Over the past three decades, several anti-caste groups have criticised both the Rajasthan state government and the judiciary for being “Brahminical” by allowing an icon of casteism to remain in the court premises.

Also Read: The Trigger Behind the Defacing of the ‘Disputed’ Manu Statue at Rajasthan HC

As soon as the statue was set up in 1989, a huge agitation was sparked in the state. Due to objections raised in the full court meeting of the Rajasthan high court, it was decided that the statue would be relocated, away from the court. But this order was challenged by Jaipur-based VHP leader Acharya Dharmendra.

The case has time and again been brought before the court’s bar association and on August 13, 2015, the matter was taken up in the high court after a period of 25 years. Several anti-caste organisations have intervened in the matter. Each time the lawyers tried to argue the matter from an anti-caste perspective, a mob of Brahmin lawyers has protested and heckled them in the court. A division bench of Chief Justice Sunil Ambwani, Ajit Singh and V.S. Siradhana, hearing the matter then, had issued notices to the Centre and state government, impleading them as respondents to the petition. The matter has since been pending before the high court.

Many of the laws in Manusmriti run contrary to the principle of justice and equality enshrined in the Constitution of India.

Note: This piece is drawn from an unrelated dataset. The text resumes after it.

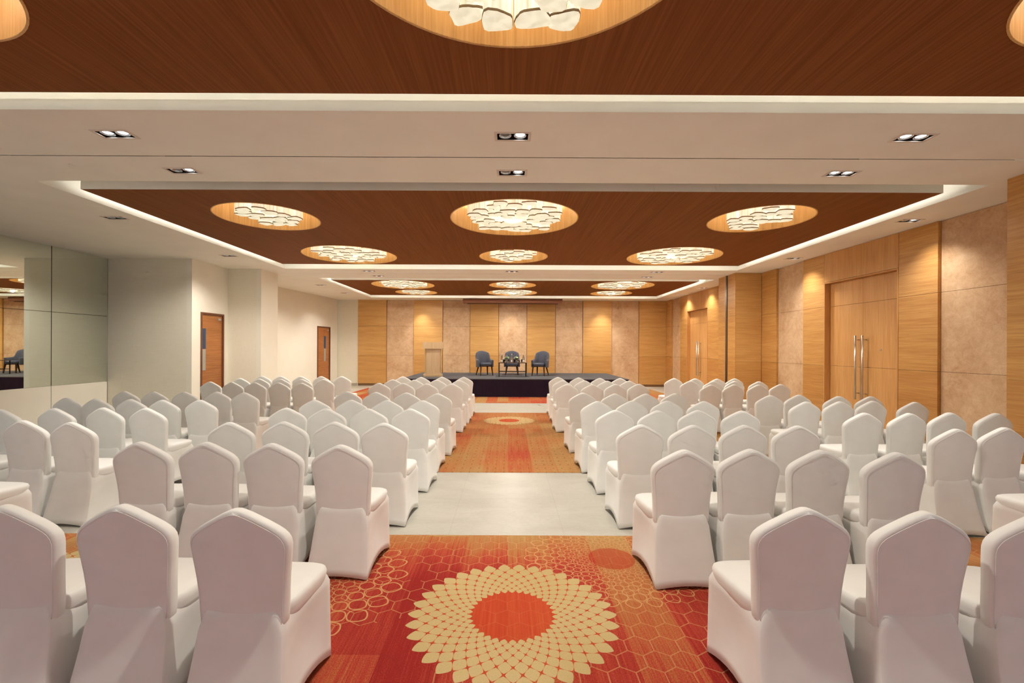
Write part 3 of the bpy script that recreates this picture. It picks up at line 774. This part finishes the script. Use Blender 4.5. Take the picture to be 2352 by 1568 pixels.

There is no evidence to back the claim that Manu ever really existed. But caste Hindus believe that Manu had authored the Manusmriti, also known as ‘laws of Manu’, which laid down regressive laws for shudras, ati- shudras and women. These smritis – believed to have been composed somewhere between 200 BCE and 1000 CE – sanctioned different rules and punishments on the basis of caste. Many, like these two women, have argued that to have a symbol of something so inherently unequal in the high court’s premises is inherently against the principles of justice and equality.

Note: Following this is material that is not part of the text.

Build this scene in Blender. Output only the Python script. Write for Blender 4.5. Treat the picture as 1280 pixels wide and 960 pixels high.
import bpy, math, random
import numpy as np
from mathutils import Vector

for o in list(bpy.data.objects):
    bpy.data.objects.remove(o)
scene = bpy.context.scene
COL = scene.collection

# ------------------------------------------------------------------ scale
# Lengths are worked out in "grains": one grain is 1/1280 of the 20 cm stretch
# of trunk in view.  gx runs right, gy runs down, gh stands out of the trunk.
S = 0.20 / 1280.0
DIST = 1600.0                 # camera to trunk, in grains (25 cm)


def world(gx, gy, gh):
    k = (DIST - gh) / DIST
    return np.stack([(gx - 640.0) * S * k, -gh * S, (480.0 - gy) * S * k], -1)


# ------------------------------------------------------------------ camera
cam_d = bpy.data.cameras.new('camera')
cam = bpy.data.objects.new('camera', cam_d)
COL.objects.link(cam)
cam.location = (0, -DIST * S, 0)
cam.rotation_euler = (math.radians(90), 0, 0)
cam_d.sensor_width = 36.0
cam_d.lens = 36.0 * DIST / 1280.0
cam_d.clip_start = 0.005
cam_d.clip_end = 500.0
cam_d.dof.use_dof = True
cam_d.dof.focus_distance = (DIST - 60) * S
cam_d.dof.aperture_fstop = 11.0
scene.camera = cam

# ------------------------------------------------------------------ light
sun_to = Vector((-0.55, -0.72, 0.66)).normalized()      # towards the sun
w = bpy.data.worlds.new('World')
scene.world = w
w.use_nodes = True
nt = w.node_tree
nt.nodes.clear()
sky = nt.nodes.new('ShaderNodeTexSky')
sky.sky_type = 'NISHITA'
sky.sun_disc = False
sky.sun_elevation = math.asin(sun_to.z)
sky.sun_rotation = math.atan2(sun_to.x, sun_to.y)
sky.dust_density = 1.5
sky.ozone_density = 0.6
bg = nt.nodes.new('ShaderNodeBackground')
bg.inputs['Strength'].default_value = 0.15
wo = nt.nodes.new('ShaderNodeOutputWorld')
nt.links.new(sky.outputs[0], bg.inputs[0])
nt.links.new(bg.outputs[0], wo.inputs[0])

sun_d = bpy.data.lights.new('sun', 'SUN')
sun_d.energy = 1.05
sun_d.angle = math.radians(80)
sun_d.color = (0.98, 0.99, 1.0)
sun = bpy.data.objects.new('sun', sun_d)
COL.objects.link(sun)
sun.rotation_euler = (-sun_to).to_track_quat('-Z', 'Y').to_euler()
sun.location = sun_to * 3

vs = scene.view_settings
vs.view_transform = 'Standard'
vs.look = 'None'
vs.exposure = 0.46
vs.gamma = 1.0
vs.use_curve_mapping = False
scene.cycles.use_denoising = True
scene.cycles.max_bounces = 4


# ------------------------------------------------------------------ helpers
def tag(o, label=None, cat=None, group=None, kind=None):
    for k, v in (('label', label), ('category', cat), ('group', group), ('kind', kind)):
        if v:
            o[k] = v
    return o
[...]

Nearly two years after the incident, the women continue to face criminal charges. When the case was registered, several anti-caste groups and human rights lawyers had come forward to help them. But the duo had to raise funds for their release from jail and for subsequent court hearings. “When we were arrested, the BJP ruled both Rajasthan and Maharashtra. Now in both states, they have been replaced by the Congress. We hope the present state dispensations are considerate and will drop the charges against us,” Ahire says.